> _Aim_:
Repeat the listing in full, exactly as it stands.

-*-*-

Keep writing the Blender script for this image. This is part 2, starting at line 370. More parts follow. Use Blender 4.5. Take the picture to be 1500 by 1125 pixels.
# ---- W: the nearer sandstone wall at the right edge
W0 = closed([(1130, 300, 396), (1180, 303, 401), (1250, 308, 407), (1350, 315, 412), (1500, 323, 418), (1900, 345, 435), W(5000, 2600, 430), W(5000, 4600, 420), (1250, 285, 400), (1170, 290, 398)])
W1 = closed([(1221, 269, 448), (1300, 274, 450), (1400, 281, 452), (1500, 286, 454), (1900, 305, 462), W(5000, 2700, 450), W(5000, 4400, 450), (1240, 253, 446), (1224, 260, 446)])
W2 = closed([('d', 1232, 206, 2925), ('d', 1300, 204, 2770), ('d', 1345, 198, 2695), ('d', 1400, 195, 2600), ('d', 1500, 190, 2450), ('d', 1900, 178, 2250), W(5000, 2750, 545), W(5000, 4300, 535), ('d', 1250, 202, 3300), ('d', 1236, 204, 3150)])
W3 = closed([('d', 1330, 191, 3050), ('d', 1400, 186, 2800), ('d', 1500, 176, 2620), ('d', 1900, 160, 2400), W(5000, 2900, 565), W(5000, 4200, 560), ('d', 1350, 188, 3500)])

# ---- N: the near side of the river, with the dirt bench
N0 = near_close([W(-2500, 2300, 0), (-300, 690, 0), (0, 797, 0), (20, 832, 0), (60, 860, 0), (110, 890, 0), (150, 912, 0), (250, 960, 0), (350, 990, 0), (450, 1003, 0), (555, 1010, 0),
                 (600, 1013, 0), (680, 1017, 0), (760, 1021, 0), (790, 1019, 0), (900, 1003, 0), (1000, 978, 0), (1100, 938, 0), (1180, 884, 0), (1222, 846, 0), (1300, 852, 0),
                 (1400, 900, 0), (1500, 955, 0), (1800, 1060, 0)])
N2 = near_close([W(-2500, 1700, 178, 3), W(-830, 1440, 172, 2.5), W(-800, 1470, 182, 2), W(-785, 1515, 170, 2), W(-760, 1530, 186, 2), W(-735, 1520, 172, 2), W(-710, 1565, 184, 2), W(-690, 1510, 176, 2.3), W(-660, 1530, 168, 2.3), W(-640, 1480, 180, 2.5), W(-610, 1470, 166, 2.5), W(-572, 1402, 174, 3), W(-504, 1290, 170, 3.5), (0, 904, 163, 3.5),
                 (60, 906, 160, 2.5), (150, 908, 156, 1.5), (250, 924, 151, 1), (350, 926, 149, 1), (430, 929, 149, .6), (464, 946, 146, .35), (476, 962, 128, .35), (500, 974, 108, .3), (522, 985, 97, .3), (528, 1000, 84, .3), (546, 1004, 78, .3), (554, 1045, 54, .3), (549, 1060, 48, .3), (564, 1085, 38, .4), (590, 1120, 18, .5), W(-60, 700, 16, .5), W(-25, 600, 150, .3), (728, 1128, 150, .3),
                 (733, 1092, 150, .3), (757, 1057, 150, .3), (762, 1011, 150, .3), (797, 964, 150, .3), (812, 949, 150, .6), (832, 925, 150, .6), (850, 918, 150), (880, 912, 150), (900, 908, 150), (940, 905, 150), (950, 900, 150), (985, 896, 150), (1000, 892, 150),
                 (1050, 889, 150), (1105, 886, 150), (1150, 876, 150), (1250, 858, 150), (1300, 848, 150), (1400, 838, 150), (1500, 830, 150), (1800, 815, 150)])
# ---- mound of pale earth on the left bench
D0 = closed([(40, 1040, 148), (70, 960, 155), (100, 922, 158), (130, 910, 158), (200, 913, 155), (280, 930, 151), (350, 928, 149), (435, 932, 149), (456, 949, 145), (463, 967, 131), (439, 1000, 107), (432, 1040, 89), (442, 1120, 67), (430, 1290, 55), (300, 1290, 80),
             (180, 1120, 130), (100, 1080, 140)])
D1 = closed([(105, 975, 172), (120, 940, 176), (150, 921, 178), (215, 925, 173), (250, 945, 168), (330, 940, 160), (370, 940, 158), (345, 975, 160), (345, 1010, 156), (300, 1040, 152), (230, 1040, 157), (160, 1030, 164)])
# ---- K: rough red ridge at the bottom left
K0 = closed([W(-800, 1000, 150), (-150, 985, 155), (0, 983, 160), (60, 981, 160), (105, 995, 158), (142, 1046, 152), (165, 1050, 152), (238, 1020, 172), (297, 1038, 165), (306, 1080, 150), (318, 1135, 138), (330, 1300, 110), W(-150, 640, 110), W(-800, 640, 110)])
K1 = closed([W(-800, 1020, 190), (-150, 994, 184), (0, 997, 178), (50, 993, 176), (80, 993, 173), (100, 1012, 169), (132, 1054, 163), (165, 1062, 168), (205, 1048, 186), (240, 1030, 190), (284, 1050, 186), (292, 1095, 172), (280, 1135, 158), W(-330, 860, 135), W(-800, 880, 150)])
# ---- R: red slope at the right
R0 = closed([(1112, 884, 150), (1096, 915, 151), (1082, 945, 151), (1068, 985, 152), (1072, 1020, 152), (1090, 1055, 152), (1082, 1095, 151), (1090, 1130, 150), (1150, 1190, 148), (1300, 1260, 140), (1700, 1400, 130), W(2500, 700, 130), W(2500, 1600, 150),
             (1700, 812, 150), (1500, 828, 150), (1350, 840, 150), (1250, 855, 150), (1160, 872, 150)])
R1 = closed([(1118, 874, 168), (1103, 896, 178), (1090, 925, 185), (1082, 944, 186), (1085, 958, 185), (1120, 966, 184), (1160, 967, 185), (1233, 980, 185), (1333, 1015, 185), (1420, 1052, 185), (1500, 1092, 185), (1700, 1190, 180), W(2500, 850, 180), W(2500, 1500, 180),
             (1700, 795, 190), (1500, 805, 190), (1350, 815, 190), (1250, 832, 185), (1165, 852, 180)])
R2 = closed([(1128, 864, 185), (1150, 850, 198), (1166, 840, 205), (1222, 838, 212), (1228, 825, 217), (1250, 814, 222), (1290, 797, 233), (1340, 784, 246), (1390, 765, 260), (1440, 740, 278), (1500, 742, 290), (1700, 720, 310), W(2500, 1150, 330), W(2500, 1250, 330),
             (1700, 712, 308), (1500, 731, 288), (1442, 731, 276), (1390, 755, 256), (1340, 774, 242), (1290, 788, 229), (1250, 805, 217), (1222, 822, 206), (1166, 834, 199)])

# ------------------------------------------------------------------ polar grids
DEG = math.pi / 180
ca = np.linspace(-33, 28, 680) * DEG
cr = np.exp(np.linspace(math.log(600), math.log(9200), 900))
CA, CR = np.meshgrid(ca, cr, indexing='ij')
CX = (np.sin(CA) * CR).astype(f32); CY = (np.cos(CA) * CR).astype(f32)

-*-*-

> _Complete output_:
Keep writing the Blender script for this image. This is part 2, starting at line 370. More parts follow. Use Blender 4.5. Take the picture to be 1500 by 1125 pixels.
# ---- W: the nearer sandstone wall at the right edge
W0 = closed([(1130, 300, 396), (1180, 303, 401), (1250, 308, 407), (1350, 315, 412), (1500, 323, 418), (1900, 345, 435), W(5000, 2600, 430), W(5000, 4600, 420), (1250, 285, 400), (1170, 290, 398)])
W1 = closed([(1221, 269, 448), (1300, 274, 450), (1400, 281, 452), (1500, 286, 454), (1900, 305, 462), W(5000, 2700, 450), W(5000, 4400, 450), (1240, 253, 446), (1224, 260, 446)])
W2 = closed([('d', 1232, 206, 2925), ('d', 1300, 204, 2770), ('d', 1345, 198, 2695), ('d', 1400, 195, 2600), ('d', 1500, 190, 2450), ('d', 1900, 178, 2250), W(5000, 2750, 545), W(5000, 4300, 535), ('d', 1250, 202, 3300), ('d', 1236, 204, 3150)])
W3 = closed([('d', 1330, 191, 3050), ('d', 1400, 186, 2800), ('d', 1500, 176, 2620), ('d', 1900, 160, 2400), W(5000, 2900, 565), W(5000, 4200, 560), ('d', 1350, 188, 3500)])

# ---- N: the near side of the river, with the dirt bench
N0 = near_close([W(-2500, 2300, 0), (-300, 690, 0), (0, 797, 0), (20, 832, 0), (60, 860, 0), (110, 890, 0), (150, 912, 0), (250, 960, 0), (350, 990, 0), (450, 1003, 0), (555, 1010, 0),
                 (600, 1013, 0), (680, 1017, 0), (760, 1021, 0), (790, 1019, 0), (900, 1003, 0), (1000, 978, 0), (1100, 938, 0), (1180, 884, 0), (1222, 846, 0), (1300, 852, 0),
                 (1400, 900, 0), (1500, 955, 0), (1800, 1060, 0)])
N2 = near_close([W(-2500, 1700, 178, 3), W(-830, 1440, 172, 2.5), W(-800, 1470, 182, 2), W(-785, 1515, 170, 2), W(-760, 1530, 186, 2), W(-735, 1520, 172, 2), W(-710, 1565, 184, 2), W(-690, 1510, 176, 2.3), W(-660, 1530, 168, 2.3), W(-640, 1480, 180, 2.5), W(-610, 1470, 166, 2.5), W(-572, 1402, 174, 3), W(-504, 1290, 170, 3.5), (0, 904, 163, 3.5),
                 (60, 906, 160, 2.5), (150, 908, 156, 1.5), (250, 924, 151, 1), (350, 926, 149, 1), (430, 929, 149, .6), (464, 946, 146, .35), (476, 962, 128, .35), (500, 974, 108, .3), (522, 985, 97, .3), (528, 1000, 84, .3), (546, 1004, 78, .3), (554, 1045, 54, .3), (549, 1060, 48, .3), (564, 1085, 38, .4), (590, 1120, 18, .5), W(-60, 700, 16, .5), W(-25, 600, 150, .3), (728, 1128, 150, .3),
                 (733, 1092, 150, .3), (757, 1057, 150, .3), (762, 1011, 150, .3), (797, 964, 150, .3), (812, 949, 150, .6), (832, 925, 150, .6), (850, 918, 150), (880, 912, 150), (900, 908, 150), (940, 905, 150), (950, 900, 150), (985, 896, 150), (1000, 892, 150),
                 (1050, 889, 150), (1105, 886, 150), (1150, 876, 150), (1250, 858, 150), (1300, 848, 150), (1400, 838, 150), (1500, 830, 150), (1800, 815, 150)])
# ---- mound of pale earth on the left bench
D0 = closed([(40, 1040, 148), (70, 960, 155), (100, 922, 158), (130, 910, 158), (200, 913, 155), (280, 930, 151), (350, 928, 149), (435, 932, 149), (456, 949, 145), (463, 967, 131), (439, 1000, 107), (432, 1040, 89), (442, 1120, 67), (430, 1290, 55), (300, 1290, 80),
             (180, 1120, 130), (100, 1080, 140)])
D1 = closed([(105, 975, 172), (120, 940, 176), (150, 921, 178), (215, 925, 173), (250, 945, 168), (330, 940, 160), (370, 940, 158), (345, 975, 160), (345, 1010, 156), (300, 1040, 152), (230, 1040, 157), (160, 1030, 164)])
# ---- K: rough red ridge at the bottom left
K0 = closed([W(-800, 1000, 150), (-150, 985, 155), (0, 983, 160), (60, 981, 160), (105, 995, 158), (142, 1046, 152), (165, 1050, 152), (238, 1020, 172), (297, 1038, 165), (306, 1080, 150), (318, 1135, 138), (330, 1300, 110), W(-150, 640, 110), W(-800, 640, 110)])
K1 = closed([W(-800, 1020, 190), (-150, 994, 184), (0, 997, 178), (50, 993, 176), (80, 993, 173), (100, 1012, 169), (132, 1054, 163), (165, 1062, 168), (205, 1048, 186), (240, 1030, 190), (284, 1050, 186), (292, 1095, 172), (280, 1135, 158), W(-330, 860, 135), W(-800, 880, 150)])
# ---- R: red slope at the right
R0 = closed([(1112, 884, 150), (1096, 915, 151), (1082, 945, 151), (1068, 985, 152), (1072, 1020, 152), (1090, 1055, 152), (1082, 1095, 151), (1090, 1130, 150), (1150, 1190, 148), (1300, 1260, 140), (1700, 1400, 130), W(2500, 700, 130), W(2500, 1600, 150),
             (1700, 812, 150), (1500, 828, 150), (1350, 840, 150), (1250, 855, 150), (1160, 872, 150)])
R1 = closed([(1118, 874, 168), (1103, 896, 178), (1090, 925, 185), (1082, 944, 186), (1085, 958, 185), (1120, 966, 184), (1160, 967, 185), (1233, 980, 185), (1333, 1015, 185), (1420, 1052, 185), (1500, 1092, 185), (1700, 1190, 180), W(2500, 850, 180), W(2500, 1500, 180),
             (1700, 795, 190), (1500, 805, 190), (1350, 815, 190), (1250, 832, 185), (1165, 852, 180)])
R2 = closed([(1128, 864, 185), (1150, 850, 198), (1166, 840, 205), (1222, 838, 212), (1228, 825, 217), (1250, 814, 222), (1290, 797, 233), (1340, 784, 246), (1390, 765, 260), (1440, 740, 278), (1500, 742, 290), (1700, 720, 310), W(2500, 1150, 330), W(2500, 1250, 330),
             (1700, 712, 308), (1500, 731, 288), (1442, 731, 276), (1390, 755, 256), (1340, 774, 242), (1290, 788, 229), (1250, 805, 217), (1222, 822, 206), (1166, 834, 199)])

# ------------------------------------------------------------------ polar grids
DEG = math.pi / 180
ca = np.linspace(-33, 28, 680) * DEG
cr = np.exp(np.linspace(math.log(600), math.log(9200), 900))
CA, CR = np.meshgrid(ca, cr, indexing='ij')
CX = (np.sin(CA) * CR).astype(f32); CY = (np.cos(CA) * CR).astype(f32)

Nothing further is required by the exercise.